— begin —

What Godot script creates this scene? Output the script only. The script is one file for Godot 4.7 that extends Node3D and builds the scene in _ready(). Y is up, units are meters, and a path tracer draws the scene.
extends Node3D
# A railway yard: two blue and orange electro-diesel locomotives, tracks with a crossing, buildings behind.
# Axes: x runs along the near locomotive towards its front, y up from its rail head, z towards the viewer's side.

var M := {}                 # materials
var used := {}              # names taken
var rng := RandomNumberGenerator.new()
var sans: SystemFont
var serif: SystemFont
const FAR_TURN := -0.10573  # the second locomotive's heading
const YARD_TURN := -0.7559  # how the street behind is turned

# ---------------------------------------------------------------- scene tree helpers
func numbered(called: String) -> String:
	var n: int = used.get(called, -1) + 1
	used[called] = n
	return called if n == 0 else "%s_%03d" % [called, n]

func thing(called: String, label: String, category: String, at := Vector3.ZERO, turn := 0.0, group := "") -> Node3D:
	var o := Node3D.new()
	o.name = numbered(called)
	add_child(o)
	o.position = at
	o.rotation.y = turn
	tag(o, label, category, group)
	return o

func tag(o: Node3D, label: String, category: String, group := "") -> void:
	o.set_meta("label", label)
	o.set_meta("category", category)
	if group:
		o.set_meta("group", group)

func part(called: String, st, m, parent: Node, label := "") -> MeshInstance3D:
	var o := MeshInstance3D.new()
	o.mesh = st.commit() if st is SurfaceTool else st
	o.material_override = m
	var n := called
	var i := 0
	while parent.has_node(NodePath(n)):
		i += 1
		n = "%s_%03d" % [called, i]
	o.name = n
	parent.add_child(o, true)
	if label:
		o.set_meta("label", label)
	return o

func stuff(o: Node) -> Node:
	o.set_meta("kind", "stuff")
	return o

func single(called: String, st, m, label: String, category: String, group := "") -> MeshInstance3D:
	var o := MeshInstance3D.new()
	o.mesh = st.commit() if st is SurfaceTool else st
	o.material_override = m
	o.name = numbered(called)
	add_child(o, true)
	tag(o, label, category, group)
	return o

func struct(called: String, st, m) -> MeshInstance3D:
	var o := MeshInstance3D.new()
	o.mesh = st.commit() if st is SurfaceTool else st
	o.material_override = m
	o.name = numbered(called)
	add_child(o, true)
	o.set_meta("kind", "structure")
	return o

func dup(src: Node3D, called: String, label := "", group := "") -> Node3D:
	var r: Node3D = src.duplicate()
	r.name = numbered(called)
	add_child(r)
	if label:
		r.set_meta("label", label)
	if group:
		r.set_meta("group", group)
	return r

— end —

> [Job]:
Transcribe the material above word for word.

> [Answer to the task]:
What Godot script creates this scene? Output the script only. The script is one file for Godot 4.7 that extends Node3D and builds the scene in _ready(). Y is up, units are meters, and a path tracer draws the scene.
extends Node3D
# A railway yard: two blue and orange electro-diesel locomotives, tracks with a crossing, buildings behind.
# Axes: x runs along the near locomotive towards its front, y up from its rail head, z towards the viewer's side.

var M := {}                 # materials
var used := {}              # names taken
var rng := RandomNumberGenerator.new()
var sans: SystemFont
var serif: SystemFont
const FAR_TURN := -0.10573  # the second locomotive's heading
const YARD_TURN := -0.7559  # how the street behind is turned

# ---------------------------------------------------------------- scene tree helpers
func numbered(called: String) -> String:
	var n: int = used.get(called, -1) + 1
	used[called] = n
	return called if n == 0 else "%s_%03d" % [called, n]

func thing(called: String, label: String, category: String, at := Vector3.ZERO, turn := 0.0, group := "") -> Node3D:
	var o := Node3D.new()
	o.name = numbered(called)
	add_child(o)
	o.position = at
	o.rotation.y = turn
	tag(o, label, category, group)
	return o

func tag(o: Node3D, label: String, category: String, group := "") -> void:
	o.set_meta("label", label)
	o.set_meta("category", category)
	if group:
		o.set_meta("group", group)

func part(called: String, st, m, parent: Node, label := "") -> MeshInstance3D:
	var o := MeshInstance3D.new()
	o.mesh = st.commit() if st is SurfaceTool else st
	o.material_override = m
	var n := called
	var i := 0
	while parent.has_node(NodePath(n)):
		i += 1
		n = "%s_%03d" % [called, i]
	o.name = n
	parent.add_child(o, true)
	if label:
		o.set_meta("label", label)
	return o

func stuff(o: Node) -> Node:
	o.set_meta("kind", "stuff")
	return o

func single(called: String, st, m, label: String, category: String, group := "") -> MeshInstance3D:
	var o := MeshInstance3D.new()
	o.mesh = st.commit() if st is SurfaceTool else st
	o.material_override = m
	o.name = numbered(called)
	add_child(o, true)
	tag(o, label, category, group)
	return o

func struct(called: String, st, m) -> MeshInstance3D:
	var o := MeshInstance3D.new()
	o.mesh = st.commit() if st is SurfaceTool else st
	o.material_override = m
	o.name = numbered(called)
	add_child(o, true)
	o.set_meta("kind", "structure")
	return o

func dup(src: Node3D, called: String, label := "", group := "") -> Node3D:
	var r: Node3D = src.duplicate()
	r.name = numbered(called)
	add_child(r)
	if label:
		r.set_meta("label", label)
	if group:
		r.set_meta("group", group)
	return r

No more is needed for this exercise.